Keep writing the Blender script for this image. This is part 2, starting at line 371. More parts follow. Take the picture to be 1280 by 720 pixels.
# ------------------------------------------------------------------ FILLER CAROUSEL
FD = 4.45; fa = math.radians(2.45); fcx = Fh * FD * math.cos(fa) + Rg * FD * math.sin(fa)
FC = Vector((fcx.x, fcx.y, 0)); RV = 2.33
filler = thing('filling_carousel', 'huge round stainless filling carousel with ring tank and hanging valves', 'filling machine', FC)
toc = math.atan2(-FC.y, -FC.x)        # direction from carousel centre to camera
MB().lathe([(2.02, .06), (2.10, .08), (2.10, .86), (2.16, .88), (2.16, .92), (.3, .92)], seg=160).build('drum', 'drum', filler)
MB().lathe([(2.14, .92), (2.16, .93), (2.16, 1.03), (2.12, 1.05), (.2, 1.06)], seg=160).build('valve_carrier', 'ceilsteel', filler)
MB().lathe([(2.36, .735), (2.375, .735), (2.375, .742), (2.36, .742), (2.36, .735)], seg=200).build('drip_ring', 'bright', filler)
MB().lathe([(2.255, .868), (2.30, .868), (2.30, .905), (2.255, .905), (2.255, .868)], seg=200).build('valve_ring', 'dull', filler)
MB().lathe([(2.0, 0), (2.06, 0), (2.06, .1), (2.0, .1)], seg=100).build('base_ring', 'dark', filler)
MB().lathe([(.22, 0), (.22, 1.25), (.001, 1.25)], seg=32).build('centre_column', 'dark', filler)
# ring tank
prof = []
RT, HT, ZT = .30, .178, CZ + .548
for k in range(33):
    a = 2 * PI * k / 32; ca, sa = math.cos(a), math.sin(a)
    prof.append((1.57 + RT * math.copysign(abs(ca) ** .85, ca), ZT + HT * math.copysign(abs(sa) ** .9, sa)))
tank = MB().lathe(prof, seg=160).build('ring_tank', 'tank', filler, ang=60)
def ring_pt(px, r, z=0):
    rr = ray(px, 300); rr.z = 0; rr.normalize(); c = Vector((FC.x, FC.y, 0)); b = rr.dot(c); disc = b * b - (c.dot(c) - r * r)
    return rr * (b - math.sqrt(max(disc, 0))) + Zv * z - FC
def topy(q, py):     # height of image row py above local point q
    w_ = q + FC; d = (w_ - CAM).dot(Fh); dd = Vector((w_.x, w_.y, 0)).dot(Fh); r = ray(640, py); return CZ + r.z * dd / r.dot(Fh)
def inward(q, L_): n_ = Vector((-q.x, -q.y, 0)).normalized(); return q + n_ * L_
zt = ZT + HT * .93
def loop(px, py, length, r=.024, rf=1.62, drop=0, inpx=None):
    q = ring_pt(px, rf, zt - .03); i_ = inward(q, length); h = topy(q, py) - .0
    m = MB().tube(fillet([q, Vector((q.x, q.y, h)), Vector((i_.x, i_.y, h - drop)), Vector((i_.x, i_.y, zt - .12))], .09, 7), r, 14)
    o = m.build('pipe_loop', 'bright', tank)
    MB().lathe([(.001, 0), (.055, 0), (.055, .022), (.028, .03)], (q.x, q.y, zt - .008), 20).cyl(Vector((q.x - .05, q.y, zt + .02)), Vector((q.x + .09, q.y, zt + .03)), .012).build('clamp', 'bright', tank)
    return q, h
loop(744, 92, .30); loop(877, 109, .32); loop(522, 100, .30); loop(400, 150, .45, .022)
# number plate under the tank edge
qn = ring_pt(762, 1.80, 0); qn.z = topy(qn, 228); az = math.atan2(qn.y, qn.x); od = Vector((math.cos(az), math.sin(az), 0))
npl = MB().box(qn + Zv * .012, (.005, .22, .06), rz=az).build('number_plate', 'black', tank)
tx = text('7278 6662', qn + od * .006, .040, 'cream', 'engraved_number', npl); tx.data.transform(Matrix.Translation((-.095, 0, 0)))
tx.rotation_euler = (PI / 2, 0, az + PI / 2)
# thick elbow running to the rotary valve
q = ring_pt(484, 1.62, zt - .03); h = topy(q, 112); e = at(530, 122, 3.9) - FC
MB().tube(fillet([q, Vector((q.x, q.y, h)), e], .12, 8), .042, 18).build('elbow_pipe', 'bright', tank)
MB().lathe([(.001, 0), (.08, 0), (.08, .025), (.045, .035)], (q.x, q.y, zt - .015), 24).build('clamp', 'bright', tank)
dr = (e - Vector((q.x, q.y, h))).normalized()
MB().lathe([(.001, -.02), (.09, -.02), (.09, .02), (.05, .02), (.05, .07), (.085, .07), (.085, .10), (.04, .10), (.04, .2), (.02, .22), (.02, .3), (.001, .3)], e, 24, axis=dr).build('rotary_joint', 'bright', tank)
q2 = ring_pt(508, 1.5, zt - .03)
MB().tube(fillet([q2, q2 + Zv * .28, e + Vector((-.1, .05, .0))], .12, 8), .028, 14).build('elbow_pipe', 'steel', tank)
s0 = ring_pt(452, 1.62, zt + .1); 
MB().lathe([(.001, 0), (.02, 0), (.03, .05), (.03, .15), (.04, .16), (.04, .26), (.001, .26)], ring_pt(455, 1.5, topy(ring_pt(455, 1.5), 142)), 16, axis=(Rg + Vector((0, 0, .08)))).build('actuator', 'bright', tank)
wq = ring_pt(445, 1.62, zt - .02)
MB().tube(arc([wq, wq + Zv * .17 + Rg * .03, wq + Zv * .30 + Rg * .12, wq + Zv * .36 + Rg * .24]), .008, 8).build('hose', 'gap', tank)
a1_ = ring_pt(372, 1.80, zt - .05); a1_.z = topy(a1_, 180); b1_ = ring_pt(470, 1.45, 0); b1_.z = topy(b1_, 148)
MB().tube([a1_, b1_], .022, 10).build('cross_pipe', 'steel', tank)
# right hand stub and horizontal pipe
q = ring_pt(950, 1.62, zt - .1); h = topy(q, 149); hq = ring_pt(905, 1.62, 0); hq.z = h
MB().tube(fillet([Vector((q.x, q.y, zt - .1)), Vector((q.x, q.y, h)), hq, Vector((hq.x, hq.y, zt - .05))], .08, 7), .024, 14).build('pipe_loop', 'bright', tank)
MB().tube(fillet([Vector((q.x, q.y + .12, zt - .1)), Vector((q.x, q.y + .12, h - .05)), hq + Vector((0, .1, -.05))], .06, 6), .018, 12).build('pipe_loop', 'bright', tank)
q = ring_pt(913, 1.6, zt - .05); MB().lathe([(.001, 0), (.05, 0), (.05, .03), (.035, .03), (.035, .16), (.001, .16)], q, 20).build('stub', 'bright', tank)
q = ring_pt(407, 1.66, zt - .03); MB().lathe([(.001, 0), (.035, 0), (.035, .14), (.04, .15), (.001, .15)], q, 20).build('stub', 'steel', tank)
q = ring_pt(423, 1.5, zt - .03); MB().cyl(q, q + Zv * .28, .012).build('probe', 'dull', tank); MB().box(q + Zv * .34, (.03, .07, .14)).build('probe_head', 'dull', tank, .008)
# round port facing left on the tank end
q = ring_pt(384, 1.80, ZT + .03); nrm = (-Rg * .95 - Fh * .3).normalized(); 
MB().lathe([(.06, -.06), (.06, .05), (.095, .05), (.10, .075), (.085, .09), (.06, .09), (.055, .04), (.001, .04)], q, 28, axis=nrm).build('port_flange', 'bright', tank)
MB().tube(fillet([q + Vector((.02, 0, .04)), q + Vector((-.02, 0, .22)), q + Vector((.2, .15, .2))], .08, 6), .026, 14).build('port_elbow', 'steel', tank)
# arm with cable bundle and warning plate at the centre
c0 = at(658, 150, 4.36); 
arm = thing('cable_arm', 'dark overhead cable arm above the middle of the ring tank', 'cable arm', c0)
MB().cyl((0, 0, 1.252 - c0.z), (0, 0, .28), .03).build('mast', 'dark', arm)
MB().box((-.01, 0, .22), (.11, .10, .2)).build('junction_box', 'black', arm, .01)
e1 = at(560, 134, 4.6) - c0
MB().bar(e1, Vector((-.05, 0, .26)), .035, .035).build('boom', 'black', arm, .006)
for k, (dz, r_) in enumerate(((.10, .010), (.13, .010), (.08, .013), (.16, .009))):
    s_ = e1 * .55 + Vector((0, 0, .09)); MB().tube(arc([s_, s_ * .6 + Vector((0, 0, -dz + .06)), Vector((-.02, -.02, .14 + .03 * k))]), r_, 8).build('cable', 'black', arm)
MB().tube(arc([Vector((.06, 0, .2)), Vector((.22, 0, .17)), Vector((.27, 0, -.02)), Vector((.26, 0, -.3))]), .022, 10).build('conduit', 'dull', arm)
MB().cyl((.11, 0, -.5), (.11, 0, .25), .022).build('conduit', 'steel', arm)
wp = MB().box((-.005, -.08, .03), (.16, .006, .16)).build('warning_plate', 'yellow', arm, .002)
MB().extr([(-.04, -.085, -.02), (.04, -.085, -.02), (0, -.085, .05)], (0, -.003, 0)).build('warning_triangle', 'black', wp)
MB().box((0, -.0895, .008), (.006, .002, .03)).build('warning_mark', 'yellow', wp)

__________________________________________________

> [Stated exercise]:
From the listing above, copy all lines holding the word "image".

> [In response]:
Keep writing the Blender script for this image. This is part 2, starting at line 371. More parts follow. Take the picture to be 1280 by 720 pixels.
def topy(q, py):     # height of image row py above local point q